Major General John J. Frewen
Head, Military Strategic Commitments, Australian Defence Headquarters
Major General Frewen AM is a career infantry officer who has commanded from platoon to brigade level, specialising in rapid response forces. In 2003, as Chief Officer of the Second Battalion, Royal Australian Regiment (2 RAR), he led a multinational military intervention force supporting police to re-establish law and order in the Solomon Islands. This combined-joint task force comprised almost 1,800 troops from five nations with an array of air and maritime assets. Major General Frewen’s other service includes deployments with the United Nations in Rwanda in 1994 and NATO in Afghanistan in 2007.
Professor Evelyn Goh
Shedden Professor of Strategic Policy Studies, Strategic & Defence Studies Centre,
The Australian National University Professor Goh has published widely on US-China relations and diplomatic history, regional order in East Asia, Southeast Asian strategies towards great powers, and environmental security. Her latest book is The Struggle for Order: Hegemony, Hierarchy and Transition in Post-Cold War East Asia (Oxford University Press, 2013, 2015). Professor Goh edited the volume Rising China’s Influence in Developing Asia (Oxford University Press, 2016), and is co-editor of the Cambridge Studies in International Relations book series with Christian Reus-Smit and Nicholas Wheeler.

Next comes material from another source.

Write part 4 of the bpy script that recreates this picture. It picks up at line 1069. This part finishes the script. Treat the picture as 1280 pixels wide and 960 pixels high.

Professor Goh commenced at ANU in 2013, and has held positions at the Royal Holloway University of London (2008-13); the University of Oxford (2006-8); and the Rajaratnam School of International Studies in Singapore (2002-5). She has held visiting fellowships at the Woodrow Wilson International Centre for Scholars and the East-West Centre, both in Washington, DC. Professor Goh’s major project grants include a UK Economic and Social Research Council Mid-Career Fellowship, an East Asia Institute Fellowship, and research grants from the British Academy, MacArthur Foundation, Sasakawa Peace Foundation, and Chiang Ching-kuo Foundation. Professor Goh holds masters and doctoral degrees in International Relations and an undergraduate degree in Geography, all from the University of Oxford. She also holds a Masters in Environment and Development from the University of Cambridge.